Numa reunião geral realizada nesta semana, os professores do Camões aprovaram um protesto dirigido ao ME onde contestam a obrigação de os alunos terem de usar calculadoras gráficas com a funcionalidade modo de exame nas provas que se realizam na próxima semana e para a qual estão inscritos cerca de 45 mil estudantes. A razão evocada para este protesto prende-se sobretudo com o facto de os estudantes terem adquirido calculadoras gráficas no ano passado, quando entraram para o 10.º ano, “podendo na altura optar por modelos que não dispõem do modo de exame”, uma funcionalidade que ainda não era obrigatória.

O modo de exame, quando é activado, impede o acesso a outras funcionalidades que não sejam as de cálculo e as gráficas, não permitindo assim que as calculadoras sejam utilizadas, por exemplo, para aceder à descrição de como resolver problemas ou várias outras informações que tenham sido transportadas para a memória destas máquinas.

Em resposta ao PÚBLICO a propósito deste protesto, o Júri Nacional de Exames (JNE) refere que “as escolas têm conhecimento destas medidas há muito tempo”. “Esta tomada de decisão baseou-se, entre outros aspectos, no facto de os modelos das principais marcas de calculadoras gráficas actualmente existentes no mercado possuírem esta funcionalidade, bem como a grande maioria dos modelos mais antigos. Complementarmente, e nos casos em que esta situação não se verifique, pode ser facilmente instalada, mediante a actualização gratuita e online do respetivo sistema operativo, não sendo necessário a aquisição de novas calculadoras, evitando um investimento suplementar para as famílias”, adianta ainda o JNE.

A informação de que estas calculadoras passariam a ser obrigatórias a partir do ano lectivo de 2018/2019, tanto para as aulas, como para os exames, está contida numa nota da Direcção-Geral de Educação (DGE), que seguiu para as escolas em Setembro de 2017.

Já este ano, a DGE informou que “a funcionalidade modo de exame deve ser activada na sala onde se realiza o exame, na presença do professor coadjuvante [vigilante]”. Caso um aluno se apresente com uma calculadora que não tenha esta funcionalidade, “por uma questão equidade deverá proceder à limpeza da memória da calculadora na sala onde se realiza o exame, na presença do professor coadjuvante”. Se não o fizer não poderá realizar a prova.
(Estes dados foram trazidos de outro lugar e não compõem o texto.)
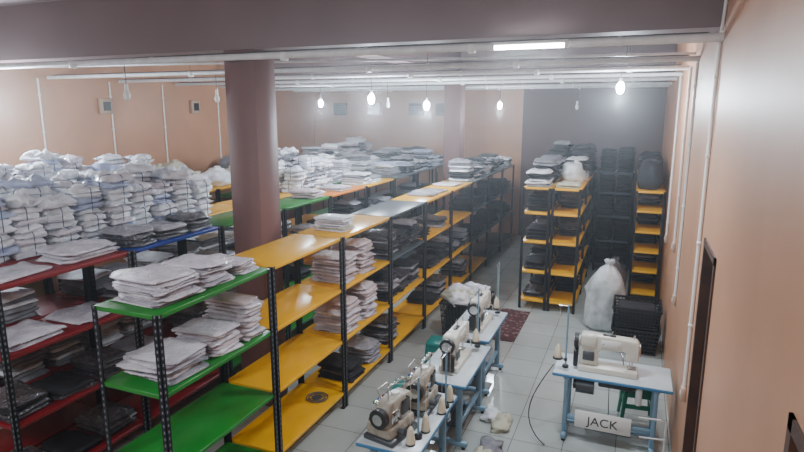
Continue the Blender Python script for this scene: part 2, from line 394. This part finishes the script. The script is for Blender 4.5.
sacks('cloth_sack',XE+.3,ys[4]+.32,2.001,['clc','clw'],3,.27,.40)
sacks('cloth_sack',XF+.3,ys[4]+.25,2.001,['clc','sack'],3,.27,.42)
sacks('cloth_sack',XF+.3,ys[6]+.25,2.001,['cld','clg'],3,.27,.42)
sacks('cloth_sack',XF+.3,ys[2]+.25,2.001,['cld','clb'],3,.27,.42)

ZC=(2.1,1.68,1.19,.67,.17)
def rackc(x,y,w,l,ks,zs,top): rack(x,y,w,l,[(z,k) for z,k in zip(zs,ks)],top,False)
yc=9.62
for j in range(4):
    l=1.2; kk=('yellow',)*5 if j<2 else ('grey',)*5
    rackc(-1.74,yc+j*1.22,.46,l,kk,ZC,2.1); rackc(-1.26,yc+j*1.22,.46,l,kk,ZC,2.1)
    it=[]
    for z in ZC[1:]:
        for c in range(2): it.append((.23,l*(c+.5)/2+(.06 if c==0 else 0),z+.001,.38,.46,random.randint(4,7) if z>.6 or j else 3,.045,['cld','cld','bagd'],.008))
    piles('garment_stack',-1.74,yc+j*1.22,it)
    it=[(.23,l*.72,z+.001,.36,.45,random.randint(6,8),.045,['cld','cld','bagd'],.008) for z in ZC[1:]]
    piles('garment_stack',-1.26,yc+j*1.22,it)
piles('garment_stack',-1.74,yc,[(.23,.3,2.101,.40,.48,6,.05,['clg','clw','cld'],.015),(.23,.9,2.101,.40,.5,8,.055,['clg','cld'],.015)])
piles('garment_stack',-1.26,yc,[(.23,.28,2.101,.40,.48,2,.05,['clg','clc'],.015)])
sacks('cloth_sack',-1.03,yc+.87,2.101,['sack'],1,.24,flat=.95)
piles('garment_stack',-1.26,yc+1.22,[(.23,.32,2.101,.40,.5,9,.05,['clg','clw','cld'],.015),(.23,.9,2.101,.42,.5,9,.055,['cld'],.015)])
piles('garment_stack',-1.74,yc+1.22,[(.23,.3,2.101,.40,.5,9,.05,['clg','clw','cld'],.015),(.23,.9,2.101,.42,.5,9,.055,['clw','cld'],.015)])
piles('garment_stack',-1.74,yc+2.44,[(.23,.3,2.101,.40,.5,10,.055,['cld'],.015),(.23,.9,2.101,.42,.5,11,.055,['clg','cld'],.015)])
piles('garment_stack',-1.26,yc+2.44,[(.23,.3,2.101,.40,.5,11,.055,['cld'],.015),(.23,.9,2.101,.42,.5,11,.055,['cld'],.015)])
ZD=(2.0,1.66,1.30,.95,.60,.2)
for j in range(3):
    rackc(.0,10.6+j*1.32,.48,1.3,('yellow',)*6,ZD,2.0)
    it=[]
    for z in ZD[1:]:
        it.append((.24,.95,z+.001,.38,.5,random.randint(4,5),.045,['cld','clg','cld'],.008))
    piles('garment_stack',.0,10.6+j*1.32,it)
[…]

Sociedades científicas também se opõem

Este procedimento “é no mínimo escandaloso e indignou todos os presentes”, informa o director da Secundária Camões numa nota que enviou ao PÚBLICO. “Todos estes alunos, seja porque não sabiam aquando da aquisição da calculadora no 10.º ano, seja porque ficaram com a calculadora de um irmão mais velho, seja porque simplesmente não têm condições económicas para adquirir uma calculadora gráfica topo de gama, deverão abdicar da informação disponível nas suas máquinas?”
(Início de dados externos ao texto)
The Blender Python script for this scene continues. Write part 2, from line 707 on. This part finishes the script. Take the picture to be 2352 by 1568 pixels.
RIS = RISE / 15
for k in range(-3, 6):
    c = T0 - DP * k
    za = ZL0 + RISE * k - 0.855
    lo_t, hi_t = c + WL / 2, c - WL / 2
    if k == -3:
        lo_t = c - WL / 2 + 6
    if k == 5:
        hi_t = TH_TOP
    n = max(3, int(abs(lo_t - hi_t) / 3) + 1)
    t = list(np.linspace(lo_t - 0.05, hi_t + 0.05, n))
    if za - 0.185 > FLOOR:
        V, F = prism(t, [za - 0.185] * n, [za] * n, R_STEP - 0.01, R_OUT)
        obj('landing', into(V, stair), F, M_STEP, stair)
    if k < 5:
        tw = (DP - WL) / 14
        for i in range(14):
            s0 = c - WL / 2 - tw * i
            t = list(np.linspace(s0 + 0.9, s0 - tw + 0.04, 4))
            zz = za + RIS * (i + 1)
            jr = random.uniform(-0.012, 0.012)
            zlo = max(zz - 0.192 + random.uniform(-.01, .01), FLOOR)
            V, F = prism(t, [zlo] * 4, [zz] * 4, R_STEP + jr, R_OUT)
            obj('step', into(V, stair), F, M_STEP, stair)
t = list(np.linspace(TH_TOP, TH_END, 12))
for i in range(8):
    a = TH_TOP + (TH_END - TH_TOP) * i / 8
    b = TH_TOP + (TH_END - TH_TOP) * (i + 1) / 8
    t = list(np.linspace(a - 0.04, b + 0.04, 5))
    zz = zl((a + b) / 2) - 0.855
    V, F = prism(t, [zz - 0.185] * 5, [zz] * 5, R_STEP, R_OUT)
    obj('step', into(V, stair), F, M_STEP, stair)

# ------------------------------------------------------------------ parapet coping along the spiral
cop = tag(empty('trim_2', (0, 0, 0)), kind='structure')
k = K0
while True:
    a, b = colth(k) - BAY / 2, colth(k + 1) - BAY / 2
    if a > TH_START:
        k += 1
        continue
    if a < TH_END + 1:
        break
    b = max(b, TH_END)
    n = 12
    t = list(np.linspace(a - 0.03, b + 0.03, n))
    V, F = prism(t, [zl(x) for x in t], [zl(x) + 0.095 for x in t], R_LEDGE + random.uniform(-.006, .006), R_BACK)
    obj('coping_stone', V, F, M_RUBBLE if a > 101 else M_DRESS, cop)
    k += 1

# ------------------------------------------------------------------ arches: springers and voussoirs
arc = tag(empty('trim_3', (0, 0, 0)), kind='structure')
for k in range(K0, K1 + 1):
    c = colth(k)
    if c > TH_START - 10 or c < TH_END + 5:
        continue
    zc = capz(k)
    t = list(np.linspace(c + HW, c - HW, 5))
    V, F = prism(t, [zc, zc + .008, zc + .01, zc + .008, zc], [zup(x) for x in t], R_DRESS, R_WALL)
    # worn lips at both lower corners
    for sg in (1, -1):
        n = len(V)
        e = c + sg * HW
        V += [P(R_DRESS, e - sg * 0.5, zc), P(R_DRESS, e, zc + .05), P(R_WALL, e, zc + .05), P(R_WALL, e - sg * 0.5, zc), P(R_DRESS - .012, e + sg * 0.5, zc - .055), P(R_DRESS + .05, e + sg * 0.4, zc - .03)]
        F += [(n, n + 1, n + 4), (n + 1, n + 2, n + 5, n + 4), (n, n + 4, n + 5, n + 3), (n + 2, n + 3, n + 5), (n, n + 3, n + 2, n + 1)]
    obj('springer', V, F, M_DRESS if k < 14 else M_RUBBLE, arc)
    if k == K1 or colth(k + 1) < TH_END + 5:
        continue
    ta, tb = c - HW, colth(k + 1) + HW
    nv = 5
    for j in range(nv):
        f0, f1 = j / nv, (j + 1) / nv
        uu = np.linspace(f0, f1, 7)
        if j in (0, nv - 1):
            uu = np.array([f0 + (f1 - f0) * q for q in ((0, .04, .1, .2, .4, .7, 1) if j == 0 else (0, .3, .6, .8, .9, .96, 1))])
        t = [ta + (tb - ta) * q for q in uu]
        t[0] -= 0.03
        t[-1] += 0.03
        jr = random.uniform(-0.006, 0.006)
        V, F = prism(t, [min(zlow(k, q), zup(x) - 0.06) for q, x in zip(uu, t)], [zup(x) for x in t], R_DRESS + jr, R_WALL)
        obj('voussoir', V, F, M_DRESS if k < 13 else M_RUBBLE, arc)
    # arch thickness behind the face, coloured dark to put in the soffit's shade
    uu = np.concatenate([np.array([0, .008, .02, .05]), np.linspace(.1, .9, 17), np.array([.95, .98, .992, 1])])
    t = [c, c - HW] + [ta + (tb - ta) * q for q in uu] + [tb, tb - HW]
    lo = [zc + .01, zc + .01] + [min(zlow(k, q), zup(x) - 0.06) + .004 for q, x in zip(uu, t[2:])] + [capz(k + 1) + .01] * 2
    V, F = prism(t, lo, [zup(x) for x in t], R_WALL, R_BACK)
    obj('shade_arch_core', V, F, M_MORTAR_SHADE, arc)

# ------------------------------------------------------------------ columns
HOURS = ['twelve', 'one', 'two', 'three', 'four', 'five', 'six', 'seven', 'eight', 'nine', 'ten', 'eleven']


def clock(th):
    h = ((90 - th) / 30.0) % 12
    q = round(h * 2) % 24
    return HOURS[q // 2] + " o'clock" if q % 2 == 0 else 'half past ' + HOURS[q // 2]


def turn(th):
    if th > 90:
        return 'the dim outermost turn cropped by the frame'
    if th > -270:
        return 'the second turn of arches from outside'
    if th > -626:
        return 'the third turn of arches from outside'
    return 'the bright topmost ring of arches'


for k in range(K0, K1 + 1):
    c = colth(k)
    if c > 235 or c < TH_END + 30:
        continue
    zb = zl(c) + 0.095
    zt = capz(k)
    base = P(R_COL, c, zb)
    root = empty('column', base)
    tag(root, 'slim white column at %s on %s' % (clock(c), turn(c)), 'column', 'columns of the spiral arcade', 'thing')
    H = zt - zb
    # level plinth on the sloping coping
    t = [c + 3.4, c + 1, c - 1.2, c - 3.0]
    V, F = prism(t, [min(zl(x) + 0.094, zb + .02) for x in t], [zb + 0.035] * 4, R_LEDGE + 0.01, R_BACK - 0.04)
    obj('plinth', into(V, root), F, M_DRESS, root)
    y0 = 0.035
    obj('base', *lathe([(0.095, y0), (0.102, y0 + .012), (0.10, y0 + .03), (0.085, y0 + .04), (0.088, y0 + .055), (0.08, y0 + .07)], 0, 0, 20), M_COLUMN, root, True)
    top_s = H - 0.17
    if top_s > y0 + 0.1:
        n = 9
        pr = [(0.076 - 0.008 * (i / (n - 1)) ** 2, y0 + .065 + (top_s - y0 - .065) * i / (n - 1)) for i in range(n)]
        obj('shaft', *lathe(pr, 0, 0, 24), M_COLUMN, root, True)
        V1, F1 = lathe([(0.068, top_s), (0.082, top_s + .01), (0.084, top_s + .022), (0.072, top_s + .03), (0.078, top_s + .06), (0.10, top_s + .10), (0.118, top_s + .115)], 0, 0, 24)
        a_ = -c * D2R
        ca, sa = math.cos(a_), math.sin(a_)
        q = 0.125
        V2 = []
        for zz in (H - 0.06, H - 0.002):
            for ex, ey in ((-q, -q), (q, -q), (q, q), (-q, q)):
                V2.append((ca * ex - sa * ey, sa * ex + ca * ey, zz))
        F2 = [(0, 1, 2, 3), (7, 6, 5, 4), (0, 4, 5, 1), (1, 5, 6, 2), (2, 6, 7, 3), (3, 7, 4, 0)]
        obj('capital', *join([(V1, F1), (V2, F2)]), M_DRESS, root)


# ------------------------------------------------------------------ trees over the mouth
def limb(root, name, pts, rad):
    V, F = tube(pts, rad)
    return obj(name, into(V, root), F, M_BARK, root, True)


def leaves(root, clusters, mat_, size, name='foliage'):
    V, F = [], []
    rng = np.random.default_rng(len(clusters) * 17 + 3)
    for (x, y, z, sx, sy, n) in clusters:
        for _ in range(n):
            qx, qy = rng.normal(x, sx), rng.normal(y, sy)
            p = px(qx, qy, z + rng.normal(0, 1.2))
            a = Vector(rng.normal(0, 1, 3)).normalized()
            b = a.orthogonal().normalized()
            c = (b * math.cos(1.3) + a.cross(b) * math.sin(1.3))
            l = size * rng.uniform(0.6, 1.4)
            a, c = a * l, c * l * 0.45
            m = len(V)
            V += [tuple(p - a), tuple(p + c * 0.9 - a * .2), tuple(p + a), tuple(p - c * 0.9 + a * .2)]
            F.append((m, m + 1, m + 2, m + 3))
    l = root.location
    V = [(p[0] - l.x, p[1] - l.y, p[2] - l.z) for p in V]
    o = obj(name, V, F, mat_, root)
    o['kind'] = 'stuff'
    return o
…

Para os professores do Camões trata-se de “uma clara situação de discriminação socioeconómica” com a qual dizem não ser possível “compactuar”. Segundo o director da escola, dos 240 alunos inscritos para este exame apenas 10% terão calculadoras com modo de exame. Os docentes apelam por isso ao ME que altere os procedimentos previstos para os exames deste ano, o que não irá suceder. Estas calculadoras custam, em média, cerca de 150 euros. 

Os alunos de Física e Química do secundário costumavam utilizar calculadoras científicas, que são as usadas pelos estudantes do 3.º ciclo. Mas no novo programa da disciplina, que entrou em vigor em 2015/2016, defende-se que estes alunos passem a usar calculadoras gráficas, porque tal os pode “ajudar a ultrapassar alguns constrangimentos” existentes quando têm de recorrer a “conhecimentos e métodos matemáticos”.

As sociedades portuguesas de Física e de Química já se manifestaram contra a utilização de calculadoras gráficas em situação de exame por considerarem que tal “impede que se avalie o nível atingido pelo aluno”. “Usar uma calculadora gráfica com os actuais modelos de exame é como autorizar a utilização de um corrector ortográfico nas provas de escrita do 1.º ciclo do ensino básico”, adiantaram num parecer, onde chamam ainda a atenção para o seguinte: “Os alunos com capacidades económicas elevadas estarão beneficiados, pois terão acesso a máquinas com características que outros só podem sonhar.”

Notícia actualizada às 20h45. Acrescenta posição do Júri Nacional de Exames.